Lavinio era ormai diventata una città ricca, potente e sovrappopolata. Ascanio decise quindi di andarsene e fondare una nuova colonia a cui diede il nome di Alba Longa. Dopo Ascanio, regnò Silvio e poi una serie di re che, in questo frangente, è inutile elencare. Alcuni di questi re, secondo la leggenda, diedero poi nome ad alcuni riferimenti geografici tutt’ora esistenti: il Tevere da Capeto Tiberino e Aventino che diede nome all’omonimo colle.
Il primo prese il regno grazie alla sua maggiore età, ma il secondo usurpò il fratello e si proclamò re. Amulio, nella sua sete di potere, decise di uccidere tutti i nipoti maschi. Fece diventare sua nipote, Rea Silvia una Vestale che, secondo le regole di quell’ordine sacerdotale, dovevano rimanere vergini e quindi non potevano procreare.
Forse per rendere meno disonorevole la violenza subita, fece sapere che il padre era addirittura Marte, il dio della guerra. La furia di re Amulio non si fermò neanche di fronte ai legami parentali e diede ordine che i due gemelli venissero soppressi. A questo scopo furono posti in una cesta e abbandonati al Tevere. Il re era sicuro che le acque del fiume avrebbero ucciso i due gemelli. Sfortunatamente per lui in quel periodo il fiume era in fase di piena e così, quando le acque si ritirarono, la cesta, contenente i due gemelli, rimase in secco salvandoli da una fine certa.
La leggenda narra di come una lupa, attratta dai vagiti dei bimbi, si avvicinò e, impietosita, prese a nutrirli e a proteggerli. In seguito un pastore di nome Faustolo li trovò e il portò nella sua dimora dove sua moglie Larenzia si prese cura di loro. Sull’origine della figura della lupa, che poi diverrà il simbolo della città di Roma e della sua potenza militare, anche Tito Livio mostra di avere qualche dubbio. A questa leggenda sembra dar più credito all’ipotesi che il nome derivi piuttosto dal fatto che la moglie di Faustolo, poiché era una prostituta, veniva chiamata lupa.

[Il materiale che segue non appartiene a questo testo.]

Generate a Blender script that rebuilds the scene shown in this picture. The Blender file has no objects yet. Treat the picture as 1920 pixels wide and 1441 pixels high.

Crescendo presero l’abitudine di depredare i ladroni e dividere il bottino con altri pastori e questa attività accrebbe la loro popolarità fra i giovani e i pastori della zona. Durante una feste sul colle Palatino, alla quale erano intervenuti tutti i giovani della zona, i ladroni tesero un agguato e riuscirono a catturare Remo e lo consegnarono, con false accuse, al re Amulio ignaro della reale identità del ragazzo. Romolo venuto a conoscenza, da Faustolo, della loro discendenza reale radunò tutti i pastori della zona e accorse ad Alba per liberare il fratello e, nel contempo, per rovesciare Amulio a favore del loro zio Numitore che tutti consideravano il legittimo sovrano. Anche Alba Longa, come Lavinio, divenne una città ricca, e potente. A Romolo e Remo parve buona idea lasciare la città per andare a fondarne una nuova colonia nel luogo dove avevano trascorso la loro giovinezza.
Remo vide sei avvoltoi e quando i sacerdoti stavano per proclamare il verdetto divino, successe che Romolo di avvoltoi ne vide dodici. Entrambi pensarono di essere stati scelti; uno per essere stato il primo a vedere gli auspici e l’altro per essere stato quello che aveva scorto l’auspicio più grande. Così tra le due fazioni scoppiarono dei tumulti in cui Remo perse la vita, si dice ad opera dello stesso Romolo, suo fratello.
A lui seguirono altri sei re prima dell’avvento della repubblica……ma questa è un’altra storia.
Questa è la leggenda, sulle origini di Roma, che Livio ci ha tramandato nella sua opera più famosa.
Sull’effettiva esistenza del re Romolo non si hanno certezze, ma si possono fare solo supposizioni. Ormai pare assodato che Roma, prima di diventare repubblica, visse un periodo di monarchia e sembra anche che il racconto di Livio non sia solo frutto di immaginazione.
Buona parte di esso è confermato da vari studi storici e da ritrovamenti archeologici.